SET PROBLEM: Find every line below that contains the word "scene" and copy it out.

>> BEGIN

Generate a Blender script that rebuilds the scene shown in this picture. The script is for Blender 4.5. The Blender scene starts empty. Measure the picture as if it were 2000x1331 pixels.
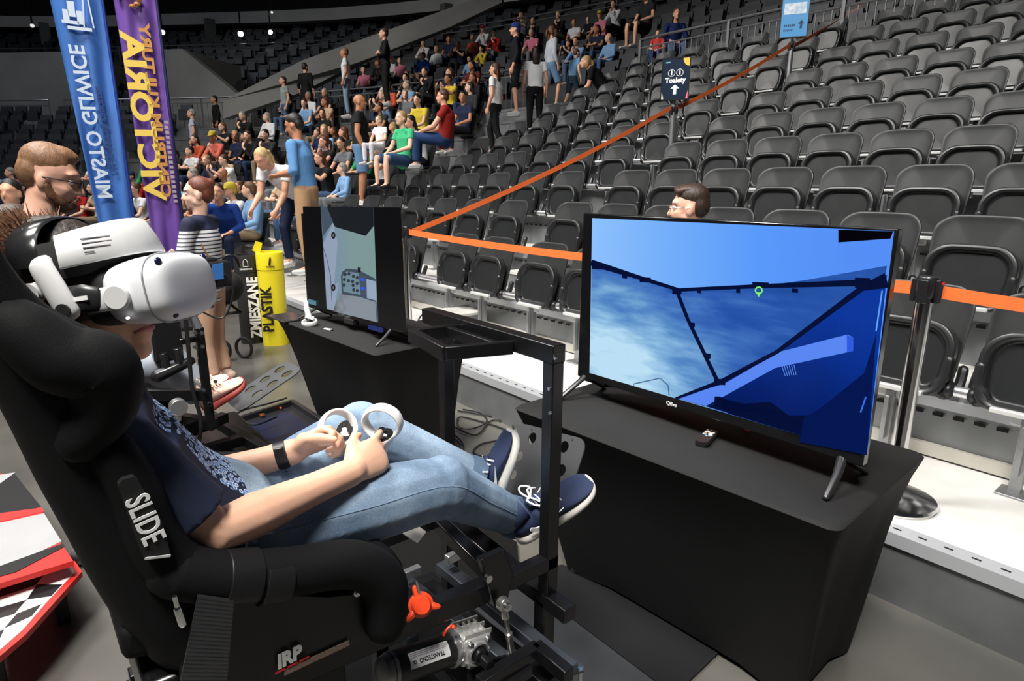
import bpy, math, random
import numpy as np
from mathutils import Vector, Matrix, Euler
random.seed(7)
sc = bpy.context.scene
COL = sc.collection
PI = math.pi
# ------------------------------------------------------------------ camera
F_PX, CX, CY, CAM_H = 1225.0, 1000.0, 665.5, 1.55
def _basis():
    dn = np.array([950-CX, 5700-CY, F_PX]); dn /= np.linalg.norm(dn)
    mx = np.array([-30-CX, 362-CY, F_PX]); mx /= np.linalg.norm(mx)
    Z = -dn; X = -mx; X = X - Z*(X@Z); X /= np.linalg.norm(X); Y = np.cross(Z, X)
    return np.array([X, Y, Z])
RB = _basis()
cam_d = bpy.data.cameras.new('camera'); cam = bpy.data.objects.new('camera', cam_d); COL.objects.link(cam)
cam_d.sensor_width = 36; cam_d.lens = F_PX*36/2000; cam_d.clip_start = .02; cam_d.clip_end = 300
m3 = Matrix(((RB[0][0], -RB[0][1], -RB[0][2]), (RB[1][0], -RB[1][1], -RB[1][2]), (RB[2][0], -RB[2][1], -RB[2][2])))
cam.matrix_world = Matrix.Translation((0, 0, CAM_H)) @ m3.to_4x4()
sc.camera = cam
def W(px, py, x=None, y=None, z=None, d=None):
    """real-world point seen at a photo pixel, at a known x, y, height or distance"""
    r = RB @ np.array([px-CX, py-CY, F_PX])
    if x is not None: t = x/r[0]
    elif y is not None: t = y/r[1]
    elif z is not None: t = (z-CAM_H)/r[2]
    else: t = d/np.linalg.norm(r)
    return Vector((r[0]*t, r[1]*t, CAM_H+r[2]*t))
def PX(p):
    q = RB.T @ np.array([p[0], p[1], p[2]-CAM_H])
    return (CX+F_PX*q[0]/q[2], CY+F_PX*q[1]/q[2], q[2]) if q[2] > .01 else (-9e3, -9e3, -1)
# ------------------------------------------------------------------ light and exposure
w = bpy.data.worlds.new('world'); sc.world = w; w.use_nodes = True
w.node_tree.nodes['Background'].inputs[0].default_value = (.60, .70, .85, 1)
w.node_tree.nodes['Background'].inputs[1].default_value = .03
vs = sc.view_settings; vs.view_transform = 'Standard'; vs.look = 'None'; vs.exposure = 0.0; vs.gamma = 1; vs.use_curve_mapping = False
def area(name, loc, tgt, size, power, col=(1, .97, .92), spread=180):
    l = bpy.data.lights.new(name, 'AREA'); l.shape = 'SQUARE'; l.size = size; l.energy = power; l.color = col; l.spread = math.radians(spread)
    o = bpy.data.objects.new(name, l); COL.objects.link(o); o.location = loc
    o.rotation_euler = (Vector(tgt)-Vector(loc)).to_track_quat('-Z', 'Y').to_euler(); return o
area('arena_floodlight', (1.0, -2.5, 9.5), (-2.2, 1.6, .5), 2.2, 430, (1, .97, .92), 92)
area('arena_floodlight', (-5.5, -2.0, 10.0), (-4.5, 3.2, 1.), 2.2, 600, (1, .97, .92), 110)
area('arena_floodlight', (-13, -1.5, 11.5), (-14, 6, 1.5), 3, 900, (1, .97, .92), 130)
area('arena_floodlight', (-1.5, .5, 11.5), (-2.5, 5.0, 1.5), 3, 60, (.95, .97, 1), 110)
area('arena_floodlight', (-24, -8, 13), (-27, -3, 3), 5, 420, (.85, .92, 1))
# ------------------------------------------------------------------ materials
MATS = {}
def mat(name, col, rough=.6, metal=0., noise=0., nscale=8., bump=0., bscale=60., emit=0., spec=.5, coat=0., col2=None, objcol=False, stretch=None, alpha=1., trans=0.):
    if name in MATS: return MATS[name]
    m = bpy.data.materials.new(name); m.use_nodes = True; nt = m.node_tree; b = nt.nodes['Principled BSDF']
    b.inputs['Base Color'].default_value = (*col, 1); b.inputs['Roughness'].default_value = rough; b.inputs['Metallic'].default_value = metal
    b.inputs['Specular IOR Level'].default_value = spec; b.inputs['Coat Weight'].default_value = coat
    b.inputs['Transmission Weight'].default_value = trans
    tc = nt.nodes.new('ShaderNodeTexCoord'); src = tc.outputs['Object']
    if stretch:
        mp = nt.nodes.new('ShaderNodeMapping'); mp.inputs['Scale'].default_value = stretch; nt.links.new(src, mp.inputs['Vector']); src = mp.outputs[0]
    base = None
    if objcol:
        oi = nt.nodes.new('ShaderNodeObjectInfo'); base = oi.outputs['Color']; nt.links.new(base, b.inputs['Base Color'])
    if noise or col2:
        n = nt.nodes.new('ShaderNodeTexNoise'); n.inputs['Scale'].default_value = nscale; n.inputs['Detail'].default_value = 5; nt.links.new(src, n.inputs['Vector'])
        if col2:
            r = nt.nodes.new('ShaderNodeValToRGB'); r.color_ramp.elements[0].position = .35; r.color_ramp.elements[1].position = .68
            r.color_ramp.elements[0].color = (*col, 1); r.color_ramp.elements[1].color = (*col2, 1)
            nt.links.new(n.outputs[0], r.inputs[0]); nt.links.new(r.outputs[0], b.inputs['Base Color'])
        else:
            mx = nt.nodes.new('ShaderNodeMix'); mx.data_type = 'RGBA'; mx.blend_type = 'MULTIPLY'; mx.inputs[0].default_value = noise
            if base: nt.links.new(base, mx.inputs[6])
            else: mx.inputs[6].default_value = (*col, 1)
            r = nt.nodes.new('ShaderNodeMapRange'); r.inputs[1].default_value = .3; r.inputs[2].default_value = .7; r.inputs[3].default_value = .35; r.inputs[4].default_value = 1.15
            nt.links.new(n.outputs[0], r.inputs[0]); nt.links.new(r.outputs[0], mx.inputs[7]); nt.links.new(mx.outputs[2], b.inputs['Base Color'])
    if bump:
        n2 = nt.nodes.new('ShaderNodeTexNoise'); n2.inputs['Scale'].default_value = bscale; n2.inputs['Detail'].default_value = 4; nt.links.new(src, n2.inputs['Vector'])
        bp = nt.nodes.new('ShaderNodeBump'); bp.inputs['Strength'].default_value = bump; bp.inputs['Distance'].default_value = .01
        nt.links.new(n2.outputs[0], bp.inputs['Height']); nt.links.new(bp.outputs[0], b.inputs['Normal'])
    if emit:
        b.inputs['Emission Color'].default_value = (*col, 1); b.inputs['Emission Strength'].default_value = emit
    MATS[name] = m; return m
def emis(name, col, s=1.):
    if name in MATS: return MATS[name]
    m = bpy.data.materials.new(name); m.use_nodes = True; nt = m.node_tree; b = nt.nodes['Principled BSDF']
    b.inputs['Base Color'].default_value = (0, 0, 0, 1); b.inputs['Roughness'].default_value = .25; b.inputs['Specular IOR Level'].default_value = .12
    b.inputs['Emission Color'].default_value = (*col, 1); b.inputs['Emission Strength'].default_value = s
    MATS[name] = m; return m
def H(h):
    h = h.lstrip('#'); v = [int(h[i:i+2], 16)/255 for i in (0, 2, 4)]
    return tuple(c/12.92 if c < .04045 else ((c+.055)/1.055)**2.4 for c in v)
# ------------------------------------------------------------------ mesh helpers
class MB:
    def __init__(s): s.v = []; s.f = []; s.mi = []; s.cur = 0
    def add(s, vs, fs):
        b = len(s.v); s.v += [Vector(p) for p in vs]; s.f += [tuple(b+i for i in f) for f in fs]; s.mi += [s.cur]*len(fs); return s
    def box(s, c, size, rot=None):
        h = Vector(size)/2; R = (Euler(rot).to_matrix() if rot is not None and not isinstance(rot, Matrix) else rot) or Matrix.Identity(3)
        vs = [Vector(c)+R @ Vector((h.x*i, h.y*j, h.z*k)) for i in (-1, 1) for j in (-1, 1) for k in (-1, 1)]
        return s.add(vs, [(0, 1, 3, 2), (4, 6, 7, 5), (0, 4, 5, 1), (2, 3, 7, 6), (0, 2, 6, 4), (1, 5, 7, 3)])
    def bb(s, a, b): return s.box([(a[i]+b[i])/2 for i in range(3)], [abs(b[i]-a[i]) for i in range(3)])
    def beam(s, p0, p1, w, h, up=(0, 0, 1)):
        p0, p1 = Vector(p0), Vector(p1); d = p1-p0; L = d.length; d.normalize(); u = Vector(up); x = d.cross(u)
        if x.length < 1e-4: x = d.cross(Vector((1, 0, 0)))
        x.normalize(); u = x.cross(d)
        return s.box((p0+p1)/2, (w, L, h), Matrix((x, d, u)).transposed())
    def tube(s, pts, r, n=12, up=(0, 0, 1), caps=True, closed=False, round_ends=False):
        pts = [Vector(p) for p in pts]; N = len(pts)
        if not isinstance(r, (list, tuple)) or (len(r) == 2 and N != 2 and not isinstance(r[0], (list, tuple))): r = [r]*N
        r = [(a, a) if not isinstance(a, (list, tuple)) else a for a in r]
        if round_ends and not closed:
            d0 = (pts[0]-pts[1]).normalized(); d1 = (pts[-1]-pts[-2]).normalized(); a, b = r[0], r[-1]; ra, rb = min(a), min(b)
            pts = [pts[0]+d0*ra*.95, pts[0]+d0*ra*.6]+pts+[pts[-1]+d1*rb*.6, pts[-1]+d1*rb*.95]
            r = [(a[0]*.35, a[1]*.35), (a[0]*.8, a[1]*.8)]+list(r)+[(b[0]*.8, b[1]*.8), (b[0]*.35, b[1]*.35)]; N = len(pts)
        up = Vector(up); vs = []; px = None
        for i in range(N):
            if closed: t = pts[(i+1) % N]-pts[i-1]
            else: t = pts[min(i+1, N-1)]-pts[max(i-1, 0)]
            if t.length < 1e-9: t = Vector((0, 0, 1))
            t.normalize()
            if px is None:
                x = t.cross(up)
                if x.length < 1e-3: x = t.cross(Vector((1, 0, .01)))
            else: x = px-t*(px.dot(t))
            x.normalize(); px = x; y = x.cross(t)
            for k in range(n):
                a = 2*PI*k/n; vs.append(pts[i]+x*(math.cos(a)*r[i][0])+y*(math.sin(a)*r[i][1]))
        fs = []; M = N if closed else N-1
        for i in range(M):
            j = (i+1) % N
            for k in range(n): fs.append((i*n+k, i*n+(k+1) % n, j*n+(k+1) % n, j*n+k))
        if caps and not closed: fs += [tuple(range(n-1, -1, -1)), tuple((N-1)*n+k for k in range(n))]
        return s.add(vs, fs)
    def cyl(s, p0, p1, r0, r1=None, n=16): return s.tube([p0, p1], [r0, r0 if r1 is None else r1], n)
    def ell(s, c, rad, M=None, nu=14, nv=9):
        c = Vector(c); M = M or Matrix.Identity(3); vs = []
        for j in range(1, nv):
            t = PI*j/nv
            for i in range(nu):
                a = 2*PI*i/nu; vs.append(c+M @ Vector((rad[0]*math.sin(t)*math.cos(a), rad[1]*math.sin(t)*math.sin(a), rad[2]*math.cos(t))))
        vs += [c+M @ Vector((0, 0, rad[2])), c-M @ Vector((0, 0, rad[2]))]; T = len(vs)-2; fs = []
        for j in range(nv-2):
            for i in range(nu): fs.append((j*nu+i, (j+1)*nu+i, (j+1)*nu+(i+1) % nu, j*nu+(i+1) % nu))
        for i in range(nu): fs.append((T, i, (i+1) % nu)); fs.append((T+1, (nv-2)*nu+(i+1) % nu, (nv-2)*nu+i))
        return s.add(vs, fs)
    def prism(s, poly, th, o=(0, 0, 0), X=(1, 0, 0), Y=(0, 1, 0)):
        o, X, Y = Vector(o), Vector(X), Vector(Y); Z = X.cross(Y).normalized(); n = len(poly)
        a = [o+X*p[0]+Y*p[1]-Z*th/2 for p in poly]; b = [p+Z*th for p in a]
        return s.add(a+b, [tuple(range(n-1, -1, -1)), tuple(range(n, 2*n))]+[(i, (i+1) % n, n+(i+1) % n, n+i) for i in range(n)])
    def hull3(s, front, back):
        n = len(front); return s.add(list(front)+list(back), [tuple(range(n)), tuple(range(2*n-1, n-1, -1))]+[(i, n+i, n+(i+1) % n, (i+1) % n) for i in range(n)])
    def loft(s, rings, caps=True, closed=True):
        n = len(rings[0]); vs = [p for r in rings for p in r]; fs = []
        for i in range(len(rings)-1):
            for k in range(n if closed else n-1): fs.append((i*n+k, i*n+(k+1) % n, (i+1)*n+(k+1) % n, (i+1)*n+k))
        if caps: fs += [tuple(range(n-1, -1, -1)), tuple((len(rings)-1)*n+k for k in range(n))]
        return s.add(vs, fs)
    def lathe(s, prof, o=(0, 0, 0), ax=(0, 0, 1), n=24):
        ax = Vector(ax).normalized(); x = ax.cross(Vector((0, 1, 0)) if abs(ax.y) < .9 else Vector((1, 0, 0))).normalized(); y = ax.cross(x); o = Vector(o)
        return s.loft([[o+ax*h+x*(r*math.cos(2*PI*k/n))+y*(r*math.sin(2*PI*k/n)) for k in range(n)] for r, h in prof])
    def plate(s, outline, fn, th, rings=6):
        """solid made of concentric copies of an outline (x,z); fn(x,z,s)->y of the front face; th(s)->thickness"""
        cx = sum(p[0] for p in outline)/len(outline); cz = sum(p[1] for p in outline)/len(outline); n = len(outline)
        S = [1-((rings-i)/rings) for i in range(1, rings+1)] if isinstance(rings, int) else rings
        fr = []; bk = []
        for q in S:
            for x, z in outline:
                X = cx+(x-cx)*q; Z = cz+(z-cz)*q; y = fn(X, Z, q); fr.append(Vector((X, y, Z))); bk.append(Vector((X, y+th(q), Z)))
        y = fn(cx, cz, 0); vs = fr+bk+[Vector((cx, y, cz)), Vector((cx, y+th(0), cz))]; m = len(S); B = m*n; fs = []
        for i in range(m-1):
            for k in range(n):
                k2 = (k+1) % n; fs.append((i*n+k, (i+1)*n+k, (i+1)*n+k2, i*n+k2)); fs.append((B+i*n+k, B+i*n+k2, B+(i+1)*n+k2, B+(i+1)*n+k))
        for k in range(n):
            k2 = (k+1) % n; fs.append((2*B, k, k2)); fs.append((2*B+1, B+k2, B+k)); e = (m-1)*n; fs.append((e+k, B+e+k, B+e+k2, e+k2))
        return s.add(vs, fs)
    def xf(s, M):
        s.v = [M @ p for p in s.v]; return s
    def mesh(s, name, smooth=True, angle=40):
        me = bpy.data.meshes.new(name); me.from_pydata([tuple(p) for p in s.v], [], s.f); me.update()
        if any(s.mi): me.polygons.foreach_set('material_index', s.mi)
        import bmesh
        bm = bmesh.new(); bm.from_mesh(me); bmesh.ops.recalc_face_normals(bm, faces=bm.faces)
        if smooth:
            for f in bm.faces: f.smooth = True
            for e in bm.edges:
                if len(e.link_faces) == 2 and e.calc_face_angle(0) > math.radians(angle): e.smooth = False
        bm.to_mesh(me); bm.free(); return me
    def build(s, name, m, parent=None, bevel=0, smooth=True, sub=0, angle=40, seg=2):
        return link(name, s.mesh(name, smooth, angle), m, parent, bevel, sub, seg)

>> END

CORRECT RESPONSE:
Generate a Blender script that rebuilds the scene shown in this picture. The script is for Blender 4.5. The Blender scene starts empty. Measure the picture as if it were 2000x1331 pixels.
sc = bpy.context.scene